As far as how that actually happened, well … it wasn’t always pretty.

While this Boston team definitely came alive with the bats this month, the pitching left a LOT to be desired. The offense carried the day; frankly, it’s hard not to wonder what might have been with even average performance out of the pitching staff.

Still, with the All-Star break in the rearview, the team managed to come alive in some important ways. If they can continue down that path – while also working on reversing some of the regression they’ve seen – they’ve got a shot. A look back at the month just past certainly indicates that possibility.

On to the Report Card.


Hitting – A+

Kind of amazing to think that this team put up great numbers in June and then somehow managed to perform even better in July. The team line for the month is that of an All-Star, with a batting average over .300 and an OPS approaching .900. They’re far and away the AL leaders in runs scored and slugging percentage, sitting just a few points behind the Astros in OBP. They’re second in homers and have hit just a ridiculous number of doubles. Leading the charge has been Xander Bogaerts, who has slugged seven homers while driving in 25 and scoring nearly as many; he’s batting well over .350. Ditto Mookie Betts, who has somehow scored over 30 runs this month. But the hottest hand of all has been Rafael Devers, whose month is basically .350/.400/.750 while crushing homers and driving in over 30. Andrew Benintendi and J.D. Martinez have been pretty good. And no one – with the possible exception of Jackie Bradley Jr. – has been bad. And that’s how you bat .300 as a team for a month.

Starting Rotation – D+

As good as the offense was in July, that’s how bad the pitching was. The starting rotation had an abysmal showing over the course of the month, with just one starter offering up anything even remotely close to quality performance. Eduardo Rodriguez was great in his five July starts, with an ERA just over two and a WHIP of 1.10. He allowed batters to hit just .189, struck out a batter an inning and won all five starts. After that, it goes downhill fast.

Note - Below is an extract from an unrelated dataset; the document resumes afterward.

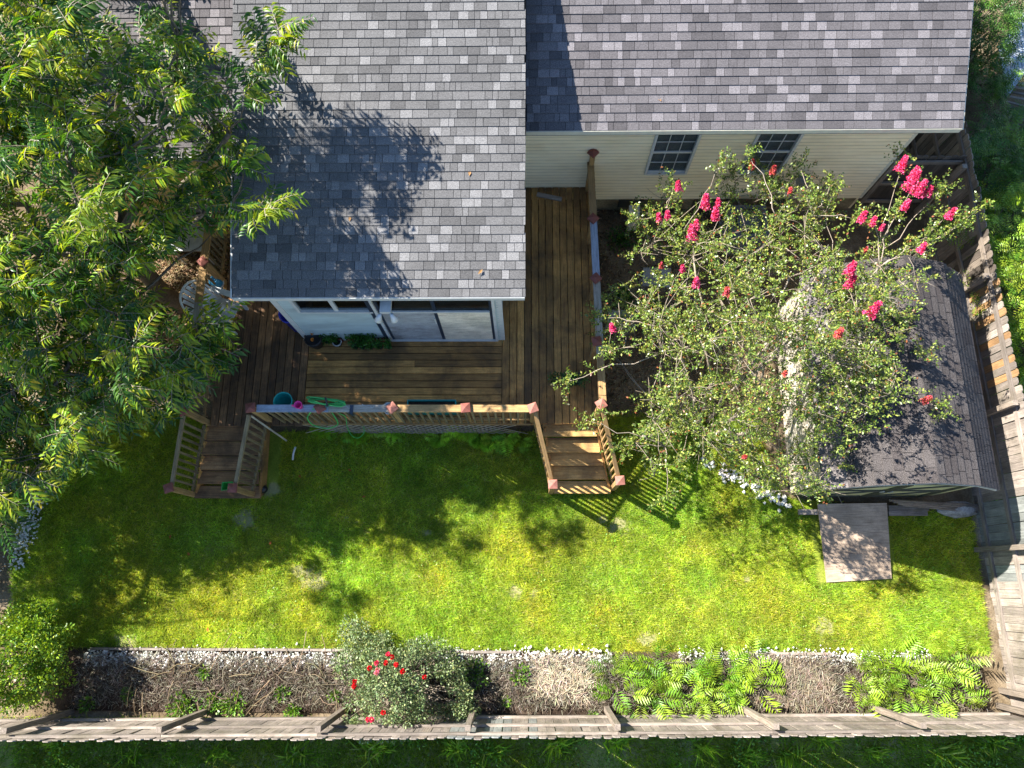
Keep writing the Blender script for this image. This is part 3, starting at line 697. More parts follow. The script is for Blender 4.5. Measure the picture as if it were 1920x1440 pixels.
# courses run along Y, up each slope
stb = []
for side in range(4):
    (xa, za), (xb, zb_) = prof[side], prof[side+1]
    if side >= 2: (xa, za), (xb, zb_) = (xb, zb_), (xa, za)
    L = math.hypot(xb-xa, zb_-za); u = Vector((xb-xa, 0, zb_-za)).normalized(); nn = Vector((-u.z, 0, u.x)) if side < 2 else Vector((u.z, 0, -u.x))
    if nn.z < 0: nn = -nn
    nrow = max(1, round(L/.14)); ex = L/nrow
    for k in range(nrow):
        y = SY0 - .02 - random.uniform(0, .2)
        while y < SY1:
            a = max(y, SY0-.02); b_ = min(y+.3, SY1+.01); y += .3
            if b_-a > .04: stb.append((Vector((xa, a, za)) + u*ex*k, u, nn, ex, b_-a, M['shed_roof'] if random.random() < .7 else M['shed_roof2']))
for j, (p, u, nn, ex, ln, mt) in enumerate(sorted(stb, key=lambda t: -t[0].x)):
    g = .010
    def sv():
        yv = Vector((0,1,0)); q = Vector((0,0,0))
        return [q + yv*g/2 + nn*.002, q + yv*(ln-g/2) + nn*.002, q + yv*(ln-g/2) + u*(ex+.01) + nn*.001, q + yv*g/2 + u*(ex+.01) + nn*.001,
                q + yv*g/2 + nn*.020, q + yv*(ln-g/2) + nn*.020, q + yv*(ln-g/2) + u*(ex+.01) + nn*.004, q + yv*g/2 + u*(ex+.01) + nn*.004]
    if j < 290:
        k = ('st', round(u.x,2), round(u.z,2), round(ln,2), round(ex,3), mt.name)
        if k not in _box: _box[k] = mesh_py('shingle', sv(), [(4,5,6,7),(7,6,5,4),(0,1,5,4),(1,2,6,5),(3,0,4,7)], mt)
        add('shingle', _box[k], sroof, Matrix.Translation(p))
    else:
        stb_rest = globals().setdefault('stb_rest', MB()); stb_rest.add([p + v for v in sv()], [(4,5,6,7),(0,1,5,4),(1,2,6,5),(3,0,4,7)])
if 'stb_rest' in globals(): o = stb_rest.build('shingle_field', M['shed_roof'], sroof); o['kind'] = 'stuff'
for s, mt in ((0, M['shed_wall']), (1, M['shed_side'])):
    Y = SY0+.10 if s == 0 else SY1-.12
    MB().add([(SX0+.1,Y,.12),(SX1-.1,Y,.12),(SX1-.1,Y,SE-.05),(SX1-KX,Y,SK-.06),(XM,Y,SR-.06),(SX0+KX,Y,SK-.06),(SX0+.1,Y,SE-.05),
              (SX0+.1,Y+.03,.12),(SX1-.1,Y+.03,.12),(SX1-.1,Y+.03,SE-.05),(SX1-KX,Y+.03,SK-.06),(XM,Y+.03,SR-.06),(SX0+KX,Y+.03,SK-.06),(SX0+.1,Y+.03,SE-.05)],
             [(0,1,2,3,4,5,6),(13,12,11,10,9,8,7)]).build('gable_wall', mt, shed)
MB().box((SX0+.1, SY0+.13, .12), (SX0+.13, SY1-.13, SE-.02)).build('side_wall', M['shed_side'], shed)
MB().box((SX1-.13, SY0+.13, .12), (SX1-.1, SY1-.13, SE-.02)).build('side_wall', M['shed_side'], shed)
mb = MB()
for xs_ in (SX0+.14, SX0+1.0, XM, SX1-1.0): mb.box((xs_, SY0+.15, 0), (xs_+.14, SY1-.15, .118))
mb.build('skid', M['fence_dark'], shed)
mb = MB()
for (xa, za), (xb, zb_) in zip(prof[:-1], prof[1:]): mb.bar((xa, SY0+.015, za-.075), (xb, SY0+.015, zb_-.075), .022, .07, up=(0,1,0))
mb.build('barge_board', M['trim_r'], shed)
Yd = SY0+.085
for xa, xb in ((XM-1.05, XM-.005), (XM+.005, XM+1.05)):
    d_ = MB().box((xa, Yd, .16), (xb, Yd+.013, 1.95)).build('door', M['shed_wall'], shed)
    for a, b_ in (((xa+.04,.2),(xa+.04,1.91)), ((xb-.04,.2),(xb-.04,1.91)), ((xa+.08,.2),(xb-.08,.2)), ((xa+.08,1.05),(xb-.08,1.05)), ((xa+.08,1.9),(xb-.08,1.9)), ((xa+.1,.25),(xb-.1,1.0)), ((xa+.1,1.1),(xb-.1,1.85))):
        plank('brace', (a[0], Yd-.012, a[1]), (b_[0], Yd-.012, b_[1]), .022, .05, M['shed_trim'], d_)
    MB().box((XM + (-.09 if xa < XM-.1 else .06), Yd-.05, 1.0), (XM + (-.06 if xa < XM-.1 else .09), Yd-.026, 1.14)).build('handle', M['metal_pale'], d_)
# ramp sheet
a = at(1533,945,.18); b_ = at(1663,943,.18); c = at(1672,1085,.03); d = at(1550,1092,.03)
rp = thing('ramp', (a+b_+c+d)/4, 'weathered plywood ramp lying on the grass in front of the shed doors', 'ramp')
mid1 = (a+d)/2; 
t = Vector((0,0,.018)); m0 = Matrix.Translation((a+b_+c+d)/4); ctr = (a+b_+c+d)/4
add('sheet', mesh_py('sheet', [v-ctr for v in (a,b_,c,d)] + [v-ctr-t for v in (a,b_,c,d)], [(3,2,1,0),(4,5,6,7),(0,1,5,4),(1,2,6,5),(2,3,7,6),(3,0,4,7)], M['plywood']), rp, m0)
plank('cleat', a + Vector((.1,-.03,-.06)), b_ + Vector((-.1,-.03,-.06)), .04, .08, M['post'], rp)
# ================================================================== TREES AND SHRUBS
def perp_basis(d):
    d = nrm(d); a = np.where(np.abs(d[..., 2:3]) < .9, np.array([0,0,1.0]), np.array([1.0,0,0])); s = nrm(np.cross(d, a)); return s, np.cross(s, d)
def limb(mb, a, b, r0, r1, n=5, sag=.0, wob=.07, sides=5):
    a = Vector(a); b = Vector(b); L = (b-a).length; pts = []
    for i in range(n+1):
        t = i/n; p = a.lerp(b, t); k = math.sin(t*math.pi)
        pts.append(p + Vector((random.gauss(0,wob)*L*k*.5, random.gauss(0,wob)*L*k*.5, -sag*L*k)))
    mb.tube(pts, [r0 + (r1-r0)*(i/n) for i in range(n+1)], sides); return pts
def hubs_px(poly, n, zt, dz, mind=.35, tries=40):
    xs = [p[0] for p in poly]; ys = [p[1] for p in poly]; out = []; t = 0
    while len(out) < n and t < n*tries:
        t += 1; u = random.uniform(min(xs), max(xs)); v = random.uniform(min(ys), max(ys))
        if not inpoly([u], [v], poly)[0]: continue
        z = zt(u, v) - random.random()**1.3*dz; p = at(u, v, z)
        if any((p-q).length < mind for q in out): continue
        out.append(p)
    return out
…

David Price has been barely mediocre for the month … and he’s the best of what’s left. Chris Sale continues his up-and-down season, going 2-3 in his five starts. His ERA for July was 5.86 and his WHIP a robust 1.37; his strikeouts are still high, but who even cares? And then you have Rick Porcello and new acquisition Andrew Cashner, both of whom have been even worse than Sale – both men are allowing batters to hit them at a .330 clip. Their respective WHIPS are just as close … and just as bad. All in all, a tough month.

Bullpen – D+

Sure, why not give the bullpen the same terrible grade as the rotation? It makes sense – the bullpen has been just as ineffective as the rotation over the month of July. There are a couple of bright spots in the mix – Josh Taylor has pitched very well and Matt Barnes has shown some dominant stuff, while Brandon Workman has been solid – but for the most part, it’s a pretty dismal picture. Ryan Brasier has been a disaster. Heath Hembree and Colten Brewer haven’t been much better. And lest we forget, July saw some truly wretched relief performances from guys like Nathan Eovaldi and Steven Wright. As a collective, the bullpen has somehow managed to maintain a consistent level of terribleness for literal months – without some sort of real turnaround on their part, it’s tough to see how this team can make any sort of progress into October.

Defense – B

Boston’s defense has settled into a better-than-average groove. Devers still has moments, but he continues to find his way at the hot corner. He’ll never be a great third baseman, but he’s got a shot at being a good one. Bogaerts is steadily becoming one of the better defensive shortstops in the league. Really, it’s the outfield defense – Betts, Bradley Jr. and Benintendi – that carries this grade. That trio remains one of the best in the American League, flashing the leather in ways that continue to thrill and impress. Vasquez is looking good behind the dish and throwing out nearly half of the guys who attempt to steal on him, though one wonders if his game calling and framing might contribute to the team’s pitching struggles.

(Note: This story went to press before the final two contests of the month. Stats are current through July 29.)